### Provided data
====
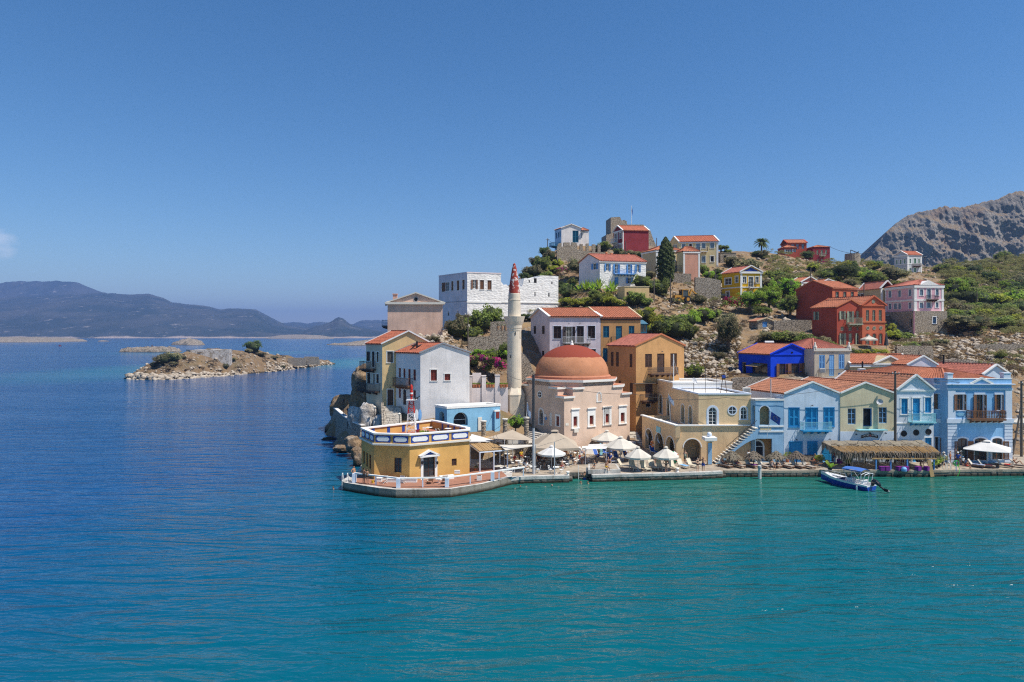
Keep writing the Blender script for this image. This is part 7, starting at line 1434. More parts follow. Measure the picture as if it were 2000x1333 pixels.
for i,(px_,py_,w)in enumerate(TB):
 g=G(px_,py_);put(tw_,ut,'white cafe table '+w,'white cafe tables',g,rnd.uniform(-.4,.4))
 for k,a in enumerate((rnd.uniform(0,1),rnd.uniform(2.6,3.6))):
  c,s=math.cos(a),math.sin(a);put(cw,uc,('white cafe chair left of the table ' if c<0 else 'white cafe chair right of the table ')+w,'white cafe chairs',g+Vector((c*.62,s*.62,0)),a-math.pi/2+rnd.uniform(-.3,.3))
ws=None
for i,(px_,py_,lab)in enumerate(((979,926,'left white bar stool behind the railing'),(991,926,'middle white bar stool behind the railing'),(1003,926,'right white bar stool behind the railing'))):
 if ws is None:
  ws=thing('bar_stool',lab,'stool',(0,0,0),0,'white bar stools');m=MB();m.lathe([(0,.72),(.17,.72),(.17,.75),(0,.75)],10);m.build('seat','white',ws)
  for k in range(4):a=k*1.57+.78;m=MB();m.beam((math.cos(a)*.12,math.sin(a)*.12,.72),(math.cos(a)*.2,math.sin(a)*.2,0),.025);m.build('leg','white',ws)
  m=MB();m.lathe([(.17,.28),(.175,.3)],12);m.build('foot_ring','white',ws);o=ws
 else:o=copy_tree(ws)
 o.location=G(px_,py_,.74);o['label']=lab
wc,uwc=make_chair('wood'),[];wt,uwt=make_table('wood'),[]
for px_,py_,a,w in((1577,916,0,'left wooden chair beside the last lounger'),(1594,917,3,'wooden chair left of the potted plant'),(1603,915,1,'wooden chair in front of the stone plinth'),(1622,914,2,'dark wooden chair under the left edge of the thatch')):put(wc,uwc,w,'wooden cafe chairs',G(px_,py_-2),a)
for px_,py_,w in((1587,914,'small wooden table between the wooden chairs'),(1612,913,'small wooden table by the banana plant')):put(wt,uwt,w,'small wooden tables',G(px_,py_-2),.2)
WT=[(986,893,'on the stepped terrace left, upper row'),(1000,890,'on the stepped terrace behind the pergola'),(1014,896,'between the pergola and the pole'),(1022,890,'under the beige sail'),(1046,889,'behind the metal pole under the sail'),(1068,893,'under the big beige parasol, left'),(1102,893,'under the big beige parasol, right'),(1112,900,'right of the big beige parasol'),(1132,889,'in front of the white awning sheet'),(1074,903,'between white parasol and beige parasol')]
for i,(px_,py_,w)in enumerate(WT):
 g=G(px_,py_);put(wt,uwt,'small wooden table '+w,'small wooden tables',g,rnd.uniform(-.4,.4))
 for k,a in enumerate((rnd.uniform(0,1),rnd.uniform(2.2,3.6))):c,s=math.cos(a),math.sin(a);put(wc,uwc,'wooden cafe chair %s of the wooden table '%('left' if c<0 else 'right')+w,'wooden cafe chairs',g+Vector((c*.62,s*.62,0)),a-math.pi/2+rnd.uniform(-.3,.3))
def xchair(label,px_,py_,a):
 t=thing('director_chair',label,'chair',G(px_,py_,.93),R(a),'folding chairs on the octagon terrace');m=MB();m.box(-.24,.24,-.2,.2,.42,.44);m.build('seat',CANVASW,t)
 for y in(-.2,.2):m=MB();m.beam((-.25,y,.002),(.25,y,.42),.03);m.beam((.25,y+.031,.002),(-.25,y+.031,.42),.03);m.build('crossed_legs','white',t)
 for x in(-.26,.26):m=MB();m.beam((x,.2,.42),(x,.24,.85),.03);m.build('back_post','white',t);m=MB();m.box(x-.03,x+.03,-.22,.22,.62,.65);m.build('armrest','white',t)
 m=MB();m.box(-.25,.25,.215,.235,.68,.84);m.build('backrest',CANVASW,t)
xchair('folding director chair left of the octagon window',752,944,200);xchair('folding director chair below the octagon window',788,944,160)
for px_,a,lab in((841,205,'cream canvas deck chair in front of the octagon door'),(869,190,'cream canvas deck chair by the thick railing post')):
 t=thing('deck_chair',lab,'chair',G(px_,945,.93),R(a));m=MB();pr=[(-.65,.28),(-.35,.2),(0,.3),(.35,.62),(.62,.98)];
 for(y0,z0),(y1,z1)in zip(pr,pr[1:]):m.hexa([(-.26,y0,z0),(.26,y0,z0),(.26,y1,z1),(-.26,y1,z1),(-.26,y0,z0+.015),(.26,y0,z0+.015),(.26,y1,z1+.015),(-.26,y1,z1+.015)])
 m.build('canvas',CANVASB,t);
 for x in(-.28,.28):m=MB();m.beam((x,-.68,.28),(x,.4,.003),.035);m.build('leg','wood',t);m=MB();m.beam((x,-.4,.003),(x,.64,1.0),.035);m.build('leg','wood',t)
g=G(856,943,.93);o=copy_tree(tw_);o.location=g;o['label']='low white table between the two deck chairs';o.scale=(.8,.8,.55)
t=thing('bucket','yellow bucket on the octagon deck','bucket',G(728,944,.93));m=MB();m.lathe([(0,.0),(.12,0),(.16,.3),(.14,.3),(.11,.03)],12);m.build('body','yellow',t);m=MB();m.path([(-.15,0,.3),(-.1,0,.42),(.1,0,.42),(.15,0,.3)],.01,5);m.build('handle','steel',t)
t=thing('planter_box','square white planter pot behind the terrace railing','pot',G(936,938,.93));m=MB();m.box(-.26,.26,-.26,.26,0,.5);m.build('pot','white',t);m=MB();m.box(-.22,.22,-.22,.22,.5,.52);m.build('soil','brown',t)
t=thing('cooler','white cool box on the bench right of the octagon door','box',(PX(893,77),77,1.35));m=MB();m.box(-.3,.3,-.18,.18,0,.28);m.build('body','white',t);m=MB();m.box(-.31,.31,-.19,.19,.282,.35);m.build('lid','offwhite',t)
def slope_sheet(m,pts,n=1):m.poly(pts)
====
Except for the pictures, copy the material above exactly.

Keep writing the Blender script for this image. This is part 7, starting at line 1434. More parts follow. Measure the picture as if it were 2000x1333 pixels.
for i,(px_,py_,w)in enumerate(TB):
 g=G(px_,py_);put(tw_,ut,'white cafe table '+w,'white cafe tables',g,rnd.uniform(-.4,.4))
 for k,a in enumerate((rnd.uniform(0,1),rnd.uniform(2.6,3.6))):
  c,s=math.cos(a),math.sin(a);put(cw,uc,('white cafe chair left of the table ' if c<0 else 'white cafe chair right of the table ')+w,'white cafe chairs',g+Vector((c*.62,s*.62,0)),a-math.pi/2+rnd.uniform(-.3,.3))
ws=None
for i,(px_,py_,lab)in enumerate(((979,926,'left white bar stool behind the railing'),(991,926,'middle white bar stool behind the railing'),(1003,926,'right white bar stool behind the railing'))):
 if ws is None:
  ws=thing('bar_stool',lab,'stool',(0,0,0),0,'white bar stools');m=MB();m.lathe([(0,.72),(.17,.72),(.17,.75),(0,.75)],10);m.build('seat','white',ws)
  for k in range(4):a=k*1.57+.78;m=MB();m.beam((math.cos(a)*.12,math.sin(a)*.12,.72),(math.cos(a)*.2,math.sin(a)*.2,0),.025);m.build('leg','white',ws)
  m=MB();m.lathe([(.17,.28),(.175,.3)],12);m.build('foot_ring','white',ws);o=ws
 else:o=copy_tree(ws)
 o.location=G(px_,py_,.74);o['label']=lab
wc,uwc=make_chair('wood'),[];wt,uwt=make_table('wood'),[]
for px_,py_,a,w in((1577,916,0,'left wooden chair beside the last lounger'),(1594,917,3,'wooden chair left of the potted plant'),(1603,915,1,'wooden chair in front of the stone plinth'),(1622,914,2,'dark wooden chair under the left edge of the thatch')):put(wc,uwc,w,'wooden cafe chairs',G(px_,py_-2),a)
for px_,py_,w in((1587,914,'small wooden table between the wooden chairs'),(1612,913,'small wooden table by the banana plant')):put(wt,uwt,w,'small wooden tables',G(px_,py_-2),.2)
WT=[(986,893,'on the stepped terrace left, upper row'),(1000,890,'on the stepped terrace behind the pergola'),(1014,896,'between the pergola and the pole'),(1022,890,'under the beige sail'),(1046,889,'behind the metal pole under the sail'),(1068,893,'under the big beige parasol, left'),(1102,893,'under the big beige parasol, right'),(1112,900,'right of the big beige parasol'),(1132,889,'in front of the white awning sheet'),(1074,903,'between white parasol and beige parasol')]
for i,(px_,py_,w)in enumerate(WT):
 g=G(px_,py_);put(wt,uwt,'small wooden table '+w,'small wooden tables',g,rnd.uniform(-.4,.4))
 for k,a in enumerate((rnd.uniform(0,1),rnd.uniform(2.2,3.6))):c,s=math.cos(a),math.sin(a);put(wc,uwc,'wooden cafe chair %s of the wooden table '%('left' if c<0 else 'right')+w,'wooden cafe chairs',g+Vector((c*.62,s*.62,0)),a-math.pi/2+rnd.uniform(-.3,.3))
def xchair(label,px_,py_,a):
 t=thing('director_chair',label,'chair',G(px_,py_,.93),R(a),'folding chairs on the octagon terrace');m=MB();m.box(-.24,.24,-.2,.2,.42,.44);m.build('seat',CANVASW,t)
 for y in(-.2,.2):m=MB();m.beam((-.25,y,.002),(.25,y,.42),.03);m.beam((.25,y+.031,.002),(-.25,y+.031,.42),.03);m.build('crossed_legs','white',t)
 for x in(-.26,.26):m=MB();m.beam((x,.2,.42),(x,.24,.85),.03);m.build('back_post','white',t);m=MB();m.box(x-.03,x+.03,-.22,.22,.62,.65);m.build('armrest','white',t)
 m=MB();m.box(-.25,.25,.215,.235,.68,.84);m.build('backrest',CANVASW,t)
xchair('folding director chair left of the octagon window',752,944,200);xchair('folding director chair below the octagon window',788,944,160)
for px_,a,lab in((841,205,'cream canvas deck chair in front of the octagon door'),(869,190,'cream canvas deck chair by the thick railing post')):
 t=thing('deck_chair',lab,'chair',G(px_,945,.93),R(a));m=MB();pr=[(-.65,.28),(-.35,.2),(0,.3),(.35,.62),(.62,.98)];
 for(y0,z0),(y1,z1)in zip(pr,pr[1:]):m.hexa([(-.26,y0,z0),(.26,y0,z0),(.26,y1,z1),(-.26,y1,z1),(-.26,y0,z0+.015),(.26,y0,z0+.015),(.26,y1,z1+.015),(-.26,y1,z1+.015)])
 m.build('canvas',CANVASB,t);
 for x in(-.28,.28):m=MB();m.beam((x,-.68,.28),(x,.4,.003),.035);m.build('leg','wood',t);m=MB();m.beam((x,-.4,.003),(x,.64,1.0),.035);m.build('leg','wood',t)
g=G(856,943,.93);o=copy_tree(tw_);o.location=g;o['label']='low white table between the two deck chairs';o.scale=(.8,.8,.55)
t=thing('bucket','yellow bucket on the octagon deck','bucket',G(728,944,.93));m=MB();m.lathe([(0,.0),(.12,0),(.16,.3),(.14,.3),(.11,.03)],12);m.build('body','yellow',t);m=MB();m.path([(-.15,0,.3),(-.1,0,.42),(.1,0,.42),(.15,0,.3)],.01,5);m.build('handle','steel',t)
t=thing('planter_box','square white planter pot behind the terrace railing','pot',G(936,938,.93));m=MB();m.box(-.26,.26,-.26,.26,0,.5);m.build('pot','white',t);m=MB();m.box(-.22,.22,-.22,.22,.5,.52);m.build('soil','brown',t)
t=thing('cooler','white cool box on the bench right of the octagon door','box',(PX(893,77),77,1.35));m=MB();m.box(-.3,.3,-.18,.18,0,.28);m.build('body','white',t);m=MB();m.box(-.31,.31,-.19,.19,.282,.35);m.build('lid','offwhite',t)
def slope_sheet(m,pts,n=1):m.poly(pts)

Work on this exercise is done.